Lehman scale

Lehman scale

The Lehman Scale is a traditional schedule of business broker and advisers’ chargeable fees. The scale is based on the transaction size of the deal, and is normally payable by the vendor(s) of the business once the purchaser's funds have cleared.

* 5% on the first $1,000,000, plus
* 4% on the second $1,000,000, plus
* 3% on the third $1,000,000, plus
* 2% on the fourth $1,000,000, plus
* 1% on everything above $4,000,000

The Lehman Scale was widely used in the 1970s, 1980s and 1990s. Its popularity has waned recently, mainly because there is little incentive for the adviser to "go the extra mile" in achieving a higher sale value.

Given this, many firms use a variant of the scale, often starting at 1/2 of the scale and increasing payment for factors such as time and effort, value added, work above and beyond the norm, and other "extra mile" efforts.

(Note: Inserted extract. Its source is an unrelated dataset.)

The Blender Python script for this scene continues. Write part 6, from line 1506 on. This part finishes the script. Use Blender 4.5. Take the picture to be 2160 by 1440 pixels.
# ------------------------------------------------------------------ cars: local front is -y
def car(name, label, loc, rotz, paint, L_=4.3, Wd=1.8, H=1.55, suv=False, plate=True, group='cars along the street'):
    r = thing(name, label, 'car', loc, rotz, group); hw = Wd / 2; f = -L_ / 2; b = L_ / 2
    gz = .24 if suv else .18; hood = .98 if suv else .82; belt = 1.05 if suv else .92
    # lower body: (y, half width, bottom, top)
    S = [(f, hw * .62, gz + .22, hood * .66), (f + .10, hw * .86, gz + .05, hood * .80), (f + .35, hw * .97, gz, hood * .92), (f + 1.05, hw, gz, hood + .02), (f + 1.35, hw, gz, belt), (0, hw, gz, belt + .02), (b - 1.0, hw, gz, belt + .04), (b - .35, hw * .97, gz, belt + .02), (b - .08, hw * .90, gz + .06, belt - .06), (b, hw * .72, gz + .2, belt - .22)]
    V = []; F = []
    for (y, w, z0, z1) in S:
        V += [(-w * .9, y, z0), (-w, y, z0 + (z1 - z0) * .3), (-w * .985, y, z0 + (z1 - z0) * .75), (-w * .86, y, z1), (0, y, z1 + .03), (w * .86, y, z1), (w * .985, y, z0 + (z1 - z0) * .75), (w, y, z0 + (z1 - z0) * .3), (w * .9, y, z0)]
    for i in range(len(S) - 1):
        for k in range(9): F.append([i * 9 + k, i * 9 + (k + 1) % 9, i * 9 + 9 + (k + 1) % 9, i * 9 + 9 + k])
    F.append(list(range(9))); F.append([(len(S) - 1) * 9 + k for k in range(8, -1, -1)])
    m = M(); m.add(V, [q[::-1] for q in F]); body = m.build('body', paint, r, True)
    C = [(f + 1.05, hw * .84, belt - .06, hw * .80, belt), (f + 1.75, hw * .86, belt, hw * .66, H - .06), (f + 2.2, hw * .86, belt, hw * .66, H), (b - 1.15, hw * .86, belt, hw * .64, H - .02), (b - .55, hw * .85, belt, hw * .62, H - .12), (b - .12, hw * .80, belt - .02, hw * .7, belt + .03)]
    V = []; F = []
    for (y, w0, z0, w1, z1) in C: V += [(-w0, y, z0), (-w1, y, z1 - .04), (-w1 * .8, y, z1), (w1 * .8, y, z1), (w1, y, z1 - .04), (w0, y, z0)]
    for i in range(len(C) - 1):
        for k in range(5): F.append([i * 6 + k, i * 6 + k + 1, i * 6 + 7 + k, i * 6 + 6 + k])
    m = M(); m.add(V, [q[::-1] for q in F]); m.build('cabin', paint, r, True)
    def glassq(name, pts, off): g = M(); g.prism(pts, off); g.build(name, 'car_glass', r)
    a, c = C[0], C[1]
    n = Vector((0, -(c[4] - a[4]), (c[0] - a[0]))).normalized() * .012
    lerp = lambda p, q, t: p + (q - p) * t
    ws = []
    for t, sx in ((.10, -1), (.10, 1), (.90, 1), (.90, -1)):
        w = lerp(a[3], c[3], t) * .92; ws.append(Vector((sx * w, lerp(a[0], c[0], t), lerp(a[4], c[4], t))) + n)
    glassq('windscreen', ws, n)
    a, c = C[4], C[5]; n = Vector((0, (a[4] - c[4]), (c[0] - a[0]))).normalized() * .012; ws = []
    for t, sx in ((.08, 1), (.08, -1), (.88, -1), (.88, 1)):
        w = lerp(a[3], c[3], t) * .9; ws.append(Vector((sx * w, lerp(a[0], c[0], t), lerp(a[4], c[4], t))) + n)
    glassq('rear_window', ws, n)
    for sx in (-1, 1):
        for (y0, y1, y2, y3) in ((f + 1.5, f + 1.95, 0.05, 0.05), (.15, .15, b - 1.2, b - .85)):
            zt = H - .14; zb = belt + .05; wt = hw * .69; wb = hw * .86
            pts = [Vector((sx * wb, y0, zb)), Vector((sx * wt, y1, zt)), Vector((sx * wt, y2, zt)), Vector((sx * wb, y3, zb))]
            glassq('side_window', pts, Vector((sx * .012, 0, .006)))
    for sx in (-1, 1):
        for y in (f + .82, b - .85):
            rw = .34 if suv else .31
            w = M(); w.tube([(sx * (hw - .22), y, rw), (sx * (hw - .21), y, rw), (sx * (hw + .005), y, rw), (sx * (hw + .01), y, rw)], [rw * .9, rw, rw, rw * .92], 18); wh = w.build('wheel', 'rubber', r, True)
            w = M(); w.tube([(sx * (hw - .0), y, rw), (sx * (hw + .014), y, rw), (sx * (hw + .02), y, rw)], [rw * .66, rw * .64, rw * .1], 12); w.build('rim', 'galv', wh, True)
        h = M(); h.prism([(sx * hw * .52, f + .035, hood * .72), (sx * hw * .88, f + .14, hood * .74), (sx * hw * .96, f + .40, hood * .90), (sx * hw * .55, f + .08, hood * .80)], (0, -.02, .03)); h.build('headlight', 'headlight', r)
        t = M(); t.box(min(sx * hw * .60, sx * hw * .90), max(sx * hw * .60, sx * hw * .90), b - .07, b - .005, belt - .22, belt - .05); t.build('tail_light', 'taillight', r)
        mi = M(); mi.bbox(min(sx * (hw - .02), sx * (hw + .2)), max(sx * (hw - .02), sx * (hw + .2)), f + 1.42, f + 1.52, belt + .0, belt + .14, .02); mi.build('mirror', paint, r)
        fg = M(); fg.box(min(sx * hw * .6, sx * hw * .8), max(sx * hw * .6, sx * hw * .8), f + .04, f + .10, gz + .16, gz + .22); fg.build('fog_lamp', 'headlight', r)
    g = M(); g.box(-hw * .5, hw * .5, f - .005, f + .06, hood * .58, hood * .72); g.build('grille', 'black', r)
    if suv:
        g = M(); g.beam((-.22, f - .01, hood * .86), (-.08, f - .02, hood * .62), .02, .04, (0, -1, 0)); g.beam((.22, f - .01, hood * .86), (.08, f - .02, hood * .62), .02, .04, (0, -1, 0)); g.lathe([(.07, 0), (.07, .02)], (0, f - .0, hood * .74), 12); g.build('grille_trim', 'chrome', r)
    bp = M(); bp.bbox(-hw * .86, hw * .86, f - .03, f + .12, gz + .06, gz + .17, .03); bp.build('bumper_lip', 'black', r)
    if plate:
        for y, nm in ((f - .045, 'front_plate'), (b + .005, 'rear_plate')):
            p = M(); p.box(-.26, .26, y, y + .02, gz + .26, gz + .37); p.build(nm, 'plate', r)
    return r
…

The increased payment or incentive can range from increased scale to stock vestment,contract and earnings based bonuses and other creative incentives that are possibly based on the value added and reflect the duration of the value added.

An example might be one wherein someone that builds a system is usually paid a wage on an hourly or contract basis determined on time and costs involved(such as material costs), but instead opts for a Scale based payment with performance and service after the sale based bonuses. Highway contracts are often structured to pay the contractor extra for ahead of time completion, under budget completion and other performance based bonuses, and they may also be fined for lane closures and other performance reducing situations. A software contract or system builder contract could use similar benchmarks: that is to say that items that add value, such as ease of use or uptime enhancing additions, would create a greater bonus and problems which congest performance or cause downtime create penalties or reduce bonuses. Longer term value added bonuses may deal with source code and upgrades to same, upgrades, maintaining and updating and continued troubleshooting as well as working with outside developers and those who add widgets, tools and other performance and user satisfaction enhancing developments. A good rule of thumb would be to tie bonuses to economic value added, added traffic or usage, added promotional values insofar as a simple direct formula or wherein there is no direct correlation, survey or popularity assessments of value enhancement. Something like a paperless ticket that is used by all the passengers on a transit system but adds a promotional or perceived value may need to be tied to a surveyed result for an accurate determination of value added. A non-survey assessment might be based on letters received, comment cards and other simple measurement tools.